EXERCISE TASK:
For each line in the data below that holds "script", return a copy.

** START EXTRACTED MATERIAL **

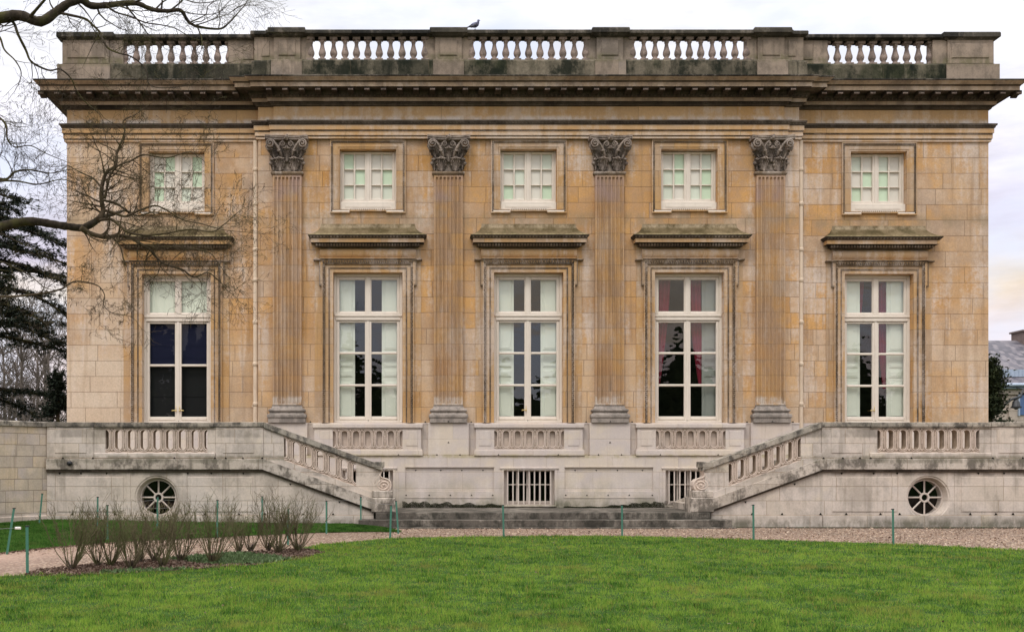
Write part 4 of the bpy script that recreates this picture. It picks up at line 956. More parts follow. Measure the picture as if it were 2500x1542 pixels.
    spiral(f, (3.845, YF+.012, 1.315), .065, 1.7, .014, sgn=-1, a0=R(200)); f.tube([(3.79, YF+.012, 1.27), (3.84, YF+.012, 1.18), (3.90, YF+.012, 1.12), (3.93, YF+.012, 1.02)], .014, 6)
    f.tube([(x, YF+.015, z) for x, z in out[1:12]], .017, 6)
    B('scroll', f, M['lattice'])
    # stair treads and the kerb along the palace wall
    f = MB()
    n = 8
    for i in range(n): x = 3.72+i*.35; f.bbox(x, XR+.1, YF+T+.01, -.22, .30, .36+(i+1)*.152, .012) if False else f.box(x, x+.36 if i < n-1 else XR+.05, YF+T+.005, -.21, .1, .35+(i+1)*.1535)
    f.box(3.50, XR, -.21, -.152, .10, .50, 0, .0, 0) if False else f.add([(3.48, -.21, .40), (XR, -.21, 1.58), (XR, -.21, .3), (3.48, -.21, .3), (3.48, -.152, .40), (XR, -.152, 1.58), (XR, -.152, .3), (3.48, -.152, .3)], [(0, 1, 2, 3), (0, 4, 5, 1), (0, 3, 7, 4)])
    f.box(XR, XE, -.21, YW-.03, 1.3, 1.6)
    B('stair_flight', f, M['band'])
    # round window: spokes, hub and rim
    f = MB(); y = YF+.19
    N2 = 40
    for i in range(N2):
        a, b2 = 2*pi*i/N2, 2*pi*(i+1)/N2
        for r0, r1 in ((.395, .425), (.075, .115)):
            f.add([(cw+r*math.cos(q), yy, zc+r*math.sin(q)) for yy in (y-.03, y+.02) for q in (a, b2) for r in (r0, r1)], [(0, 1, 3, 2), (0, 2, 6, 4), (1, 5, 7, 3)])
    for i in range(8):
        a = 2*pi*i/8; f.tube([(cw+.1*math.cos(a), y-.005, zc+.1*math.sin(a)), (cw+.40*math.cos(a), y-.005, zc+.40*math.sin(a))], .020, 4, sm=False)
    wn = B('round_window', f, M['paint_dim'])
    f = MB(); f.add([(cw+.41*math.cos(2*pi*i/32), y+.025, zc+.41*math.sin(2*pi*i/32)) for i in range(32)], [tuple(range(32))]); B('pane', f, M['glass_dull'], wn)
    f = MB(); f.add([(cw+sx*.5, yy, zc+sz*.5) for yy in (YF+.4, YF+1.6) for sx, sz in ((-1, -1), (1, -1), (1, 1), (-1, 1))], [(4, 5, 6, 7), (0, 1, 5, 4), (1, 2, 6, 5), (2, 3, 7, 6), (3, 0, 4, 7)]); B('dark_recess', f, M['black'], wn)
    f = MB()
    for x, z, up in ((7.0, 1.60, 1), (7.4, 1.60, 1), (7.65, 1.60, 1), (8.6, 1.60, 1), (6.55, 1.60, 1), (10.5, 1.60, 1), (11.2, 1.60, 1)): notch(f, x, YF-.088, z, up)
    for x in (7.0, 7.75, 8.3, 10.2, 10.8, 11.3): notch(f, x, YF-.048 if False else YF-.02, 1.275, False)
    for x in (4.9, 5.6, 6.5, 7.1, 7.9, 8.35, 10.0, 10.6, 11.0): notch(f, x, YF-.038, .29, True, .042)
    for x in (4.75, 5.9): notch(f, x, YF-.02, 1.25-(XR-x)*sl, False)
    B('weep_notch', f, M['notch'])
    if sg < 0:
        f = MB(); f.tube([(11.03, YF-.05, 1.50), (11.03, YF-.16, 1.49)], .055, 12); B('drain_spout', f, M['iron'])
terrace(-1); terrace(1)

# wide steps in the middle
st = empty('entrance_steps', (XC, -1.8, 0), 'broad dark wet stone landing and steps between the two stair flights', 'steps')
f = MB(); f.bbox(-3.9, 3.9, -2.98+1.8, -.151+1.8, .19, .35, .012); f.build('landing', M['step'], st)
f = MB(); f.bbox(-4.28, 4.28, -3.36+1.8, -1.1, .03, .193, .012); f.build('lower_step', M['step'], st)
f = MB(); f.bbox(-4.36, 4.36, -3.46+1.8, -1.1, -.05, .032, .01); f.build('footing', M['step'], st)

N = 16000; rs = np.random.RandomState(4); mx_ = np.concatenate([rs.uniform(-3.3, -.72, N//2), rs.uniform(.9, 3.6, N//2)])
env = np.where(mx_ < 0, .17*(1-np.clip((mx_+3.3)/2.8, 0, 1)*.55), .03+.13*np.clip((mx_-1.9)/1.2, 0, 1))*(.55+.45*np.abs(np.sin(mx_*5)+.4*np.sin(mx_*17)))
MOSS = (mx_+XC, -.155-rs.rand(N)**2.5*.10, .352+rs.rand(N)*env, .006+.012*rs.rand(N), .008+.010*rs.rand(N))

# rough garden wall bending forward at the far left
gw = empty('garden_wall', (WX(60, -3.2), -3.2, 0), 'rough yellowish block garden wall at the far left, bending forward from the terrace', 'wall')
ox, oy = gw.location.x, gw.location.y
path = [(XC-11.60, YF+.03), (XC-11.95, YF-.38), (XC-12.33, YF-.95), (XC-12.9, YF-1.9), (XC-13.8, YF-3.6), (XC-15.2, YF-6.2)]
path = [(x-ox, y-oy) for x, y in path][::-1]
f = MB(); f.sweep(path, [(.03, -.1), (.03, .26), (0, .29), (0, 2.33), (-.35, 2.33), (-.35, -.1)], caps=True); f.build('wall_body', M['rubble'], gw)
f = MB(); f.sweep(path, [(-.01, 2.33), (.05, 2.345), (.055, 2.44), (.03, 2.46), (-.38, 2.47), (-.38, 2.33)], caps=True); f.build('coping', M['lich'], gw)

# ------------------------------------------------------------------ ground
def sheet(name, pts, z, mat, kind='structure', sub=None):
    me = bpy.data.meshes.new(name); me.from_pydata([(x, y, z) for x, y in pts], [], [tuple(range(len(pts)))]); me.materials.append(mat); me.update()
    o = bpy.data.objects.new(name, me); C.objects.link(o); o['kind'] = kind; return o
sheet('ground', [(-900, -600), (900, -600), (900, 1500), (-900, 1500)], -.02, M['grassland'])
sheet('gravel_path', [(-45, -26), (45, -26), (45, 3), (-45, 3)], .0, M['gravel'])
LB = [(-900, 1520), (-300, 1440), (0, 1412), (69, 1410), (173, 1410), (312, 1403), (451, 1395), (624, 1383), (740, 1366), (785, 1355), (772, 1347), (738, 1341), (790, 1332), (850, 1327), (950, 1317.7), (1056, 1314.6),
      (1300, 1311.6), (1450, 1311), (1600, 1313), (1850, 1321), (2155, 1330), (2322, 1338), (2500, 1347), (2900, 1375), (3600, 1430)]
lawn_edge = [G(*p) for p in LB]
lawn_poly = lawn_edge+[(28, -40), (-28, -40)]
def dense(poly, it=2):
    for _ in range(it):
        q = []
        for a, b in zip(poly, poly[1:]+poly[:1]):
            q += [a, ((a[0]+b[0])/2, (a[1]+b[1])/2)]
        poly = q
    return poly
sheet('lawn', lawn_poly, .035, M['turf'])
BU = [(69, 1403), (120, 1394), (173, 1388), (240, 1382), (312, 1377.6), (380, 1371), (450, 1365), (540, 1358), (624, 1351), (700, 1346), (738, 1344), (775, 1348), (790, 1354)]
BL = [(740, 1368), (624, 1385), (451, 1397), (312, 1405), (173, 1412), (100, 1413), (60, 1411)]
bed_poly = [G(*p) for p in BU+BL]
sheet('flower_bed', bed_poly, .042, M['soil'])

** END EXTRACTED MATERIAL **
** START EXTRACTED MATERIAL **

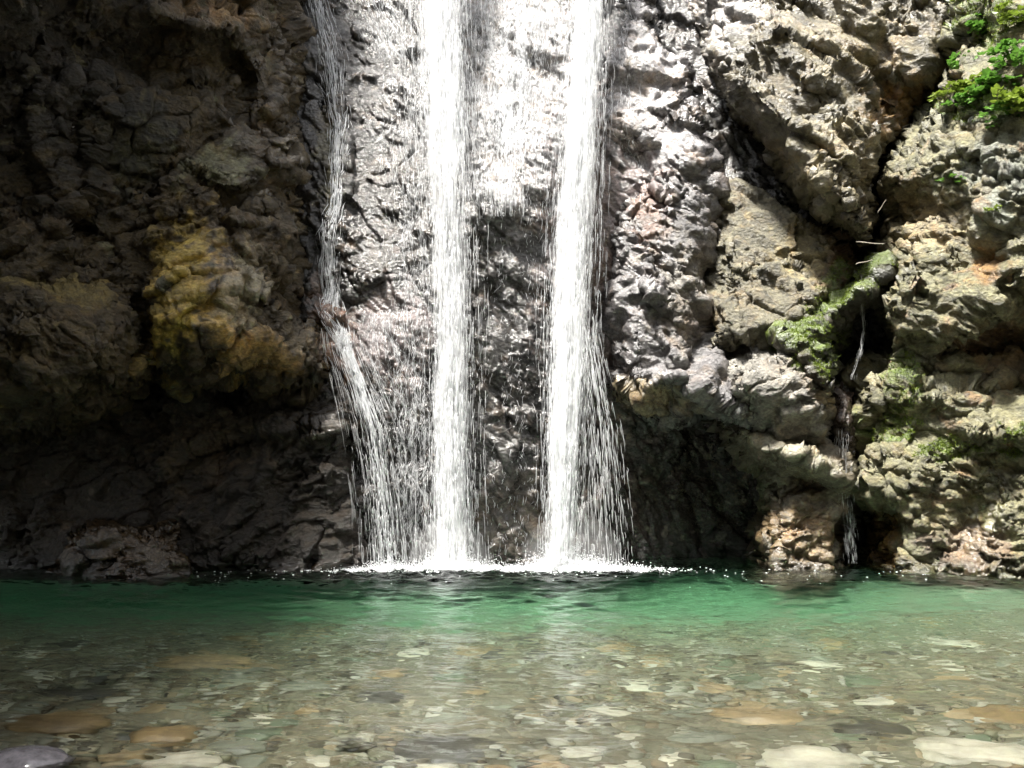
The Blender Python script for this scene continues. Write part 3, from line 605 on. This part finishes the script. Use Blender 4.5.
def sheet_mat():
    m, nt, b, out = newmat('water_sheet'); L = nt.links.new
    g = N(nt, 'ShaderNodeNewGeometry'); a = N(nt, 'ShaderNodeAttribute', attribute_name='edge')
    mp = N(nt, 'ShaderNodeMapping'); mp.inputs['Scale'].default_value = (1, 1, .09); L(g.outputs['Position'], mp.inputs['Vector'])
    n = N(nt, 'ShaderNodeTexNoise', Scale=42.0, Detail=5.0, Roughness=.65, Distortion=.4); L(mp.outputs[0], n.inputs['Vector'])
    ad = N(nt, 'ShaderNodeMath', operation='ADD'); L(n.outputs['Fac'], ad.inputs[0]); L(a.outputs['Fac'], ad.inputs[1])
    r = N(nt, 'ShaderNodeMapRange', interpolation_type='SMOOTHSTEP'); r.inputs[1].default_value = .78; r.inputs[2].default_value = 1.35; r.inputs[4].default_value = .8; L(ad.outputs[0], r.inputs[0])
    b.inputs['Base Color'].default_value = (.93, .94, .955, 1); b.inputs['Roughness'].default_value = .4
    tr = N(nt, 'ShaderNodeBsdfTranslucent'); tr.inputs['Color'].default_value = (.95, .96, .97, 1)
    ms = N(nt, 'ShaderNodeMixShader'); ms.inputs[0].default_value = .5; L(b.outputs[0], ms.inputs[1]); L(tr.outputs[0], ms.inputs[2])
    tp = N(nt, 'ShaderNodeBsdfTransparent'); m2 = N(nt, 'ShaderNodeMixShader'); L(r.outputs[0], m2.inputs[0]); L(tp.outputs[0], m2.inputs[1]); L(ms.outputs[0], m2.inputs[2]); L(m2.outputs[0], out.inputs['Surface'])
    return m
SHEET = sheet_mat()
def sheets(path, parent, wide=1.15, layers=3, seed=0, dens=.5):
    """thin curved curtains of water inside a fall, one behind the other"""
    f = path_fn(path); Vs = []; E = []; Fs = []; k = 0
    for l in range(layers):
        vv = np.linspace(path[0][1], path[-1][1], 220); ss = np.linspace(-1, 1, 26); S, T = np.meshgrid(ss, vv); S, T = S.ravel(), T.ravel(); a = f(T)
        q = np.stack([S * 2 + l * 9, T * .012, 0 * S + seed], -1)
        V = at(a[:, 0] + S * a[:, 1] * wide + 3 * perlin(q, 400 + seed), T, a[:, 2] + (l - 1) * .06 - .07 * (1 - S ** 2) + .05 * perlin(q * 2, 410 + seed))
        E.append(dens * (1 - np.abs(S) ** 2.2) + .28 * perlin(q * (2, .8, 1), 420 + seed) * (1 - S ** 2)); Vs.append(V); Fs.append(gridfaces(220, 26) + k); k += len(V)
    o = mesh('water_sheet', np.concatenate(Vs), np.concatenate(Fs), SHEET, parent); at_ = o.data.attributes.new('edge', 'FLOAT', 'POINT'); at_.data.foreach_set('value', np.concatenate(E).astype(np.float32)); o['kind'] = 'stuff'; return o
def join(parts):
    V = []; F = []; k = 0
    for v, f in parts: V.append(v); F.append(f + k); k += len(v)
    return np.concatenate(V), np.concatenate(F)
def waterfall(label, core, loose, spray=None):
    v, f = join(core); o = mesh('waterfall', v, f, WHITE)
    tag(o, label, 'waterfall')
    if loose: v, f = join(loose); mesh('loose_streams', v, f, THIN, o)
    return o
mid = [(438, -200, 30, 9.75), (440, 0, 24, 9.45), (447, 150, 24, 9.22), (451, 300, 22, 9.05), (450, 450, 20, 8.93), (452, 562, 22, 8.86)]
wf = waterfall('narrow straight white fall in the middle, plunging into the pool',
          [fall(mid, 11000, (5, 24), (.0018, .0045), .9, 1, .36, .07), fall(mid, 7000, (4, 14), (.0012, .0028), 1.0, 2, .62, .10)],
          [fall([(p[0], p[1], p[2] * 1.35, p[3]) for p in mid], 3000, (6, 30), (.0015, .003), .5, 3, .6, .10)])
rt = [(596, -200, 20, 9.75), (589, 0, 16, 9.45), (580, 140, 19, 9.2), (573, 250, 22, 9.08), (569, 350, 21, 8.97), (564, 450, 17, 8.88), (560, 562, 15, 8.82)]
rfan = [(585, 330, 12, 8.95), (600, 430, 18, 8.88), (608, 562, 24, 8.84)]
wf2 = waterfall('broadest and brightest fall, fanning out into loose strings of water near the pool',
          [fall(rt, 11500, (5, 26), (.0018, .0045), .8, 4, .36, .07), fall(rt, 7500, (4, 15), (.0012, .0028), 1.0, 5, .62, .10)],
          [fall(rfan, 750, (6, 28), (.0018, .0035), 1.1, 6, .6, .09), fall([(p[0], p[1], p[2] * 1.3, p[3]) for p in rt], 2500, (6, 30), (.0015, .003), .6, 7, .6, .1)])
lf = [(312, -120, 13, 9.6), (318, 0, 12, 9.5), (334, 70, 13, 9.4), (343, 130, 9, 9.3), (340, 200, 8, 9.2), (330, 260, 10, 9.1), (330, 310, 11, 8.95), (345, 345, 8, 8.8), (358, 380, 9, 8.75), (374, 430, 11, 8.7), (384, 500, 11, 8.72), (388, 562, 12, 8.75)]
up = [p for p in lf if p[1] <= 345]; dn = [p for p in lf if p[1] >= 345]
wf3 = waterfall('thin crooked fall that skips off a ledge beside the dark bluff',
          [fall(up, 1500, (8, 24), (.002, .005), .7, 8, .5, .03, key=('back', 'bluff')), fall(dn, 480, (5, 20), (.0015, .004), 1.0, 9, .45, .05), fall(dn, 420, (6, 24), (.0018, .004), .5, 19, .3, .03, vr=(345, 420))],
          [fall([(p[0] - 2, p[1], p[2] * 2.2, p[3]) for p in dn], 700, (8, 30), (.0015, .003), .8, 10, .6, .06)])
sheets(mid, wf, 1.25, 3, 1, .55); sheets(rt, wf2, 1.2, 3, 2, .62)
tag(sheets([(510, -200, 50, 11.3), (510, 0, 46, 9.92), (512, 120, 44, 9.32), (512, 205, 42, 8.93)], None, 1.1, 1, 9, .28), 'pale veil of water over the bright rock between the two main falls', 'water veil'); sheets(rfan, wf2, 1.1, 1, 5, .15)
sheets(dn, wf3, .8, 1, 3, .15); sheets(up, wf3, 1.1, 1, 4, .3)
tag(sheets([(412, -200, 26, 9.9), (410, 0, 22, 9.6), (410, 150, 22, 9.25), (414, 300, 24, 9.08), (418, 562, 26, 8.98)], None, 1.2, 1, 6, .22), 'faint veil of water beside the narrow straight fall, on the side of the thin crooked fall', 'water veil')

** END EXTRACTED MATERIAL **

ANSWER:
Write part 4 of the bpy script that recreates this picture. It picks up at line 956. More parts follow. Measure the picture as if it were 2500x1542 pixels.
The Blender Python script for this scene continues. Write part 3, from line 605 on. This part finishes the script. Use Blender 4.5.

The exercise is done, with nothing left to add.